The Color of Law: A Forgotten History of How Our Government Segregated America

Book Review

Rothstein, Richard. 2017. The Color of Law: A Forgotten History of How Our Government Segregated America. Liveright Publishing.

Excerpt

In The Color of Law (2017), Richard Rothstein takes what once was a familiar narrative of racial segregation in America and turns it decisively on its head.

With bountiful evidence and rigorous detail, Rothstein rejects the prevailing view, upheld to this day by the Supreme Court, that individual decisions create a natural geography of de facto racial segregation in our cities, and argues instead that our government at all levels abetted and sponsored what is in fact de jure segregation. This is the heart of The Color of Law. According to Rothstein, the government has systematically violated the rights it created in the 13th, 14th, and 15th Amendments to the Bill of Rights for black Americans, and his book is essentially a treatise that methodically uncovers this narrative of history.
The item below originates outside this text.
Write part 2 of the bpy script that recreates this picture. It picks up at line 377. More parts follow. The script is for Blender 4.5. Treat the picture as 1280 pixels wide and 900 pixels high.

Each chapter of the book presents a careful yet forceful analysis of historical data, records, and events that uncover this de jure segregation across all facets of our cities. Rothstein demonstrates how public housing, zoning, insurance policies, taxation, labor unions, and police forces all developed and executed racially targeted policies and practices that created widespread discrimination and inequality at the hands of the government.